15. What’s the one bad quality you wouldn’t mind in a colleague? Why?

I love an overly opinionated colleague who calls things out when they see through the bullshit or a process that’s not working. I hate when everyone goes along with how things have always been. Please tell me if I’m talking rubbish or holding something back.

16. Have you ever been the weakest member of a team? How did you handle it?

Any team I was part of between 2007 – 2012. I don’t perform well if you drown me in KPIs. I joined a start-up agency in 2012 with an MD who left me alone, and it just seemed to click from there.

17. When it comes to our work and industry: what scares you most?

Under-resourced people teams with unrealistic expectations. We’re still trapped in a hamster wheel of reactive recruitment and way too many CEOs still don’t value the People function as much as they should. You can’t be a strategic business partner if you’re not set up for success. We’ve come a long way in the last ten years, but we need to get better at championing what we do and improve our ability to influence C-level.

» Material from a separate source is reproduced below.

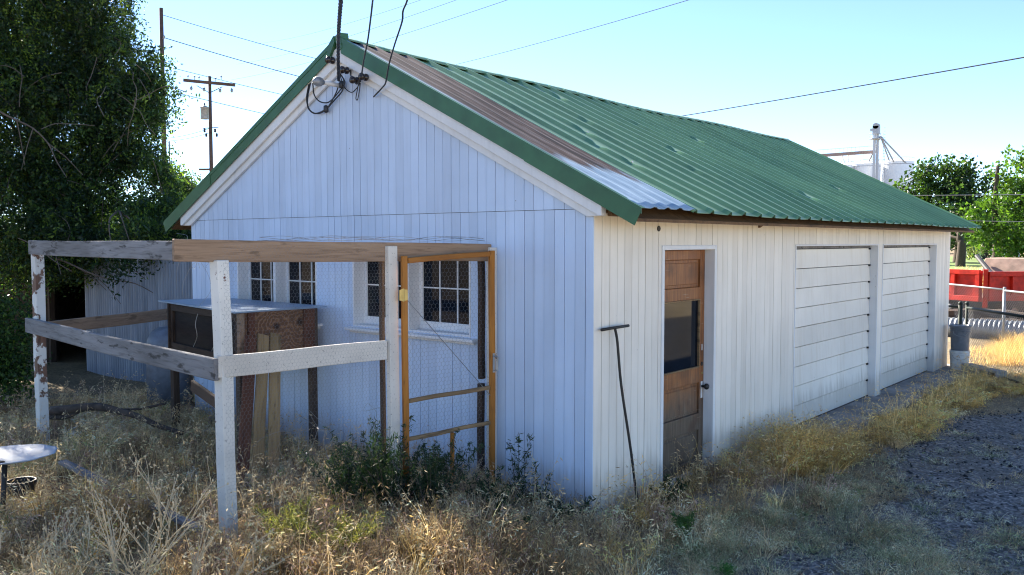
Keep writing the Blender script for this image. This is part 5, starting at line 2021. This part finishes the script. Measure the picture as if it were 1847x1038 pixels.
far_tree("shadowy tree right behind the garage's far corner", 1732, 74,
         [B(1722, 425, 76, 22), B(1700, 400, 78, 34), B(1735, 400, 78, 30), B(1755, 432, 80, 20), B(1660, 420, 80, 40)], 1.4, 22, 0.34, DG, [0.6, 0.3, 0.1], 0.34, 0.42)
for (px, d, lab) in ((1776, 105, "thin tree trunk right of the pale bush, beyond the hopper"), (1816, 110, "thin tree trunk farthest right beyond the hopper")):
    far_tree(lab, px, d, [B(px, 425, d, 40), B(px - 20, 415, d, 30), B(px + 25, 410, d, 30)], 0.5, 20, 0.5, DG, [0.5, 0.35, 0.15], 0.5, 0.3)
pb_ = at(1748, 462, 100)
bush("shrub", "pale olive bush on the lawn beyond the red trailer", "shrub", [B(1748, 452, 100, 16, .9), B(1758, 458, 100, 10, .8)], 3.5, 20, 0.35, [(0.16, 0.2, 0.06), (0.24, 0.26, 0.1)], [0.6, 0.4], (pb_.x, pb_.y, 0), spread=0.35)
# treeline closing the far side of the park
for k_, (px, d, lab) in enumerate(((1600, 150, "distant treeline tree behind the garage roof"), (1680, 160, "distant dark tree between silo and park"), (1860, 150, "distant tree at the far right of the park"))):
    far_tree(lab, px, d, [B(px, 418, d, 40), B(px - 30, 425, d, 30), B(px + 32, 424, d, 32)], 0.12, 22, 0.9, DG, [0.4, 0.4, 0.2], 0.9, 0.4)
rf = thing("rail_fence", "dark rail fence with pale posts across the far lawn", "fence", tuple(at(1800, 463, 104).xy) + (0,))
a, b = at(1745, 461, 106), at(1910, 463, 100)
a.z = b.z = 0
for z in (0.5, 1.0):
    MB().tube([a + Vector((0, 0, z)), b + Vector((0, 0, z))], 0.06, 5).build("rail", M['darkwood'], rf)
for k_ in range(8):
    q = a.lerp(b, k_ / 7)
    MB().box((q.x - .12, q.y - .12, 0), (q.x + .12, q.y + .12, 1.3)).build("post", M['whiteplastic'], rf)


# ================================================================ GRASS
STRAW = [(0.74, 0.55, 0.30), (0.86, 0.70, 0.44), (0.55, 0.38, 0.20), (0.30, 0.195, 0.13), (0.52, 0.36, 0.29)]
GOLD = [(0.90, 0.63, 0.23), (0.92, 0.72, 0.34), (0.76, 0.48, 0.16), (0.50, 0.31, 0.11)]
GREENISH = [(0.48, 0.50, 0.28), (0.64, 0.64, 0.42), (0.26, 0.34, 0.14), (0.76, 0.71, 0.50)]


def visible(p, margin=60):
    v = p - np.array(CAM)
    d = v @ np.array(FW)
    x = 923.5 + FPX * (v @ np.array(RT)) / np.maximum(d, .1)
    y = 519 - FPX * (v @ np.array(UP)) / np.maximum(d, .1)
    return (d > 2.2) & (x > -margin) & (x < 1847 + margin) & (y < 1038 + 420), d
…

18. What’s one industry challenge you don’t think will ever get solved?

Bias. People are so messy and flawed that I think it’s next to impossible to solve. I love companies like Swyg who are pushing for innovation, but we all need to do our part by understanding our own bias first. You too could be a gay homophobe and not know it yet 🙂

19. If you could add a question for the next person to answer, what would it be?

“How are you? Honestly.” – I don’t think we talk about our mental health enough. I’d love to see more people speak openly about how challenging the constant grind of startups and scaleups can be. We’d see less career movement if people set more personal boundaries to avoid burning out.

20. Who would you recommend to do the next 20 Questions With … ?

Hung Lee. Tell us your secrets!

Thank you to Mark Shortall for taking 20 Questions for The Brainfood Tribune.